Menurut para pengamat, upaya diplomatik untuk mencegah risiko serangan balasan dari Iran dan pasukan sekutu tampaknya telah gagal dan tujuan utama semua pihak saat ini adalah meminimalkan skala serangan terhadap Israel, serta menahan serangan balasan Israel setelah itu untuk menghindari mendorong Timur Tengah ke dalam konflik menyelurh. Sejalan dengan upaya diplomatik untuk membujuk Iran dan Israel agar membatasi serangan yang berbalasan satu sama lain, komunitas internasional juga berupaya mendorong tercapainya perjanjian gencatan senjata segera di Jalur Gaza, dengan menganggapnya sebagai landasan fundamental untuk para pihak saling membahas solusi politik jangka panjang untuk Jalur Gaza dan kawasan. Rencananya, para diplomat dari AS, Mesir, Qatar dan perwakilan Hamas akan bertemu pada tgl 15 Agustus di ibu kota Mesir, Kairo, untuk merundingkan lebih lanjut tentang gencatan senjata dan pertukaran sandera baru. Menurut Saad Nimr, Profesor Ilmu Politik, Universitas Birzeit di Tepi Barat (Palestina), langkah-langkah ini membuat upaya diplomatik untuk meredakan ketegangan Iran-Israel atau melakukan gencatan senjata di Gaza semakin sulit:

 “Upaya-upaya diplomatik saat ini difokuskan untuk membujuk Iran agar secara signifikan mengurangi serangan balasannya terhadap Israel, sebagai gantinya ialah perjanjian gencatan senjata dari pihak Israel, dari situ mendorong perjanjian gencatan senjata dan pertukaran sandera di Jalur Gaza, jika Israel setuju. Namun, tindakan Israel serta kerusakan besar akibat serangan baru-baru ini di Jalur Gaza tidak menunjukkan perubahan manapun dibandingkan dengan sebelumnya.”

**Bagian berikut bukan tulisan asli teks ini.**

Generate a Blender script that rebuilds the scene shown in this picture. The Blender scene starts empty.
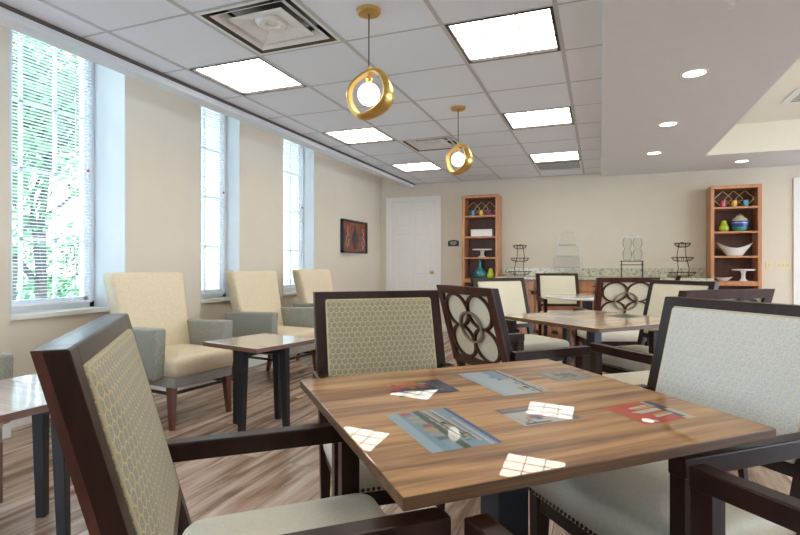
import bpy, bmesh, math, random
from mathutils import Vector, Matrix
random.seed(7)
PI = math.pi
scene = bpy.context.scene
C = bpy.context.scene.collection

# ------------------------------------------------------------ camera, world, light, exposure
cam_d = bpy.data.cameras.new('camera'); cam = bpy.data.objects.new('camera', cam_d); C.objects.link(cam)
cam.location = (0, 0, 1.09); cam.rotation_euler = (PI/2, 0, 0.3678)
cam_d.sensor_width = 36; cam_d.lens = 517.8/800*36; cam_d.shift_y = -2.5/800
cam_d.clip_start = 0.02; cam_d.clip_end = 200
scene.camera = cam
scene.view_settings.view_transform = 'Standard'; scene.view_settings.look = 'None'
scene.view_settings.gamma = 1; scene.view_settings.use_curve_mapping = False
scene.view_settings.exposure = 1.12
SKY = 4.2          # sky radiance
PANEL = 4.4        # ceiling panel radiance
world = bpy.data.worlds.new('sky'); scene.world = world; world.use_nodes = True
wn = world.node_tree; wn.nodes.clear()
wo = wn.nodes.new('ShaderNodeOutputWorld'); wb = wn.nodes.new('ShaderNodeBackground')
tc = wn.nodes.new('ShaderNodeTexCoord'); sx = wn.nodes.new('ShaderNodeSeparateXYZ'); rp = wn.nodes.new('ShaderNodeValToRGB')
rp.color_ramp.elements[0].position = 0.0; rp.color_ramp.elements[0].color = (0.80, 0.88, 1.0, 1)
rp.color_ramp.elements[1].position = 0.6; rp.color_ramp.elements[1].color = (0.58, 0.77, 1.0, 1)
wn.links.new(tc.outputs['Generated'], sx.inputs[0]); wn.links.new(sx.outputs['Z'], rp.inputs[0])
wn.links.new(rp.outputs[0], wb.inputs['Color']); wb.inputs['Strength'].default_value = SKY
wn.links.new(wb.outputs[0], wo.inputs['Surface'])
cy = scene.cycles
cy.max_bounces = 8; cy.diffuse_bounces = 5; cy.glossy_bounces = 4; cy.transmission_bounces = 8; cy.transparent_max_bounces = 12
cy.caustics_reflective = False; cy.caustics_refractive = False; cy.sample_clamp_indirect = 6

# ------------------------------------------------------------ materials
def new_mat(name):
    m = bpy.data.materials.new(name); m.use_nodes = True
    nt = m.node_tree; b = nt.nodes['Principled BSDF']
    return m, nt, b
def N(nt, t, **kw):
    n = nt.nodes.new(t)
    for k, v in kw.items(): setattr(n, k, v)
    return n
def noise_mix(nt, c1, c2, scale=(1,1,1), nscale=5, detail=4, rough=.6, lo=.35, hi=.65, coord='Object'):
    t = N(nt, 'ShaderNodeTexCoord'); mp = N(nt, 'ShaderNodeMapping'); mp.inputs['Scale'].default_value = scale
    n = N(nt, 'ShaderNodeTexNoise'); n.inputs['Scale'].default_value = nscale; n.inputs['Detail'].default_value = detail
    n.inputs['Roughness'].default_value = rough
    r = N(nt, 'ShaderNodeValToRGB'); r.color_ramp.elements[0].position = lo; r.color_ramp.elements[1].position = hi
    r.color_ramp.elements[0].color = (*c1, 1); r.color_ramp.elements[1].color = (*c2, 1)
    nt.links.new(t.outputs[coord], mp.inputs[0]); nt.links.new(mp.outputs[0], n.inputs['Vector']); nt.links.new(n.outputs['Fac'], r.inputs[0])
    return r, n
def bump(nt, b, src, strength=.1, dist=.01):
    bn = N(nt, 'ShaderNodeBump'); bn.inputs['Strength'].default_value = strength; bn.inputs['Distance'].default_value = dist
    nt.links.new(src, bn.inputs['Height']); nt.links.new(bn.outputs[0], b.inputs['Normal'])
def mat(name, col, rough=.5, metal=0, var=.06, nscale=8, scale=(1,1,1), bmp=0, coat=0, coat_rough=.05, sheen=0, spec=None):
    m, nt, b = new_mat(name)
    c1 = tuple(max(0, c*(1-var)) for c in col); c2 = tuple(min(1, c*(1+var)) for c in col)
    r, n = noise_mix(nt, c1, c2, scale, nscale)
    nt.links.new(r.outputs[0], b.inputs['Base Color'])
    b.inputs['Roughness'].default_value = rough; b.inputs['Metallic'].default_value = metal
    b.inputs['Coat Weight'].default_value = coat; b.inputs['Coat Roughness'].default_value = coat_rough
    b.inputs['Sheen Weight'].default_value = sheen
    if spec is not None: b.inputs['Specular IOR Level'].default_value = spec
    if bmp: bump(nt, b, n.outputs['Fac'], bmp)
    return m
def emit(name, col, s):
    m = bpy.data.materials.new(name); m.use_nodes = True; nt = m.node_tree; nt.nodes.clear()
    o = N(nt, 'ShaderNodeOutputMaterial'); e = N(nt, 'ShaderNodeEmission'); e.inputs[0].default_value = (*col, 1); e.inputs[1].default_value = s
    nt.links.new(e.outputs[0], o.inputs[0]); return m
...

Menanggapi langkah militer dari Israel, pada tgl 11 Agustus, gerakan Hamas mengeluarkan pernyataan yang menyatakan tidak akan berpartisipasi dalam putaran perundingan baru. Selain itu, pihak Hamas juga meminta untuk hanya melakukan pembahasan berdasarkan usulan 3 fase yang diajukan Presiden AS, Joe Biden, di Dewan Keamanan PBB (DK PBB) pada tgl 31 Mei, dan tidak membahas usulan baru lainnya. Sementara itu, pada tgl 12 Agustus, bapak Farhan Haq, Wakil Juru Bicara Sekretaris Jenderal PBB Antonio Guterres, mengatakan bahwa PBB mengutuk serangan terhadap sebuah sekolah di Gaza pada tgl 10 Agustus, meminta semua pihak segera melaksanakan Resolusi PBB No. 2735 dari Dewan Keamanan PBB tertanggal 10 Juni, dengan titik berat pada pembebasan sandera dan gencatan senjata  dengan segera di Jalur Gaza./.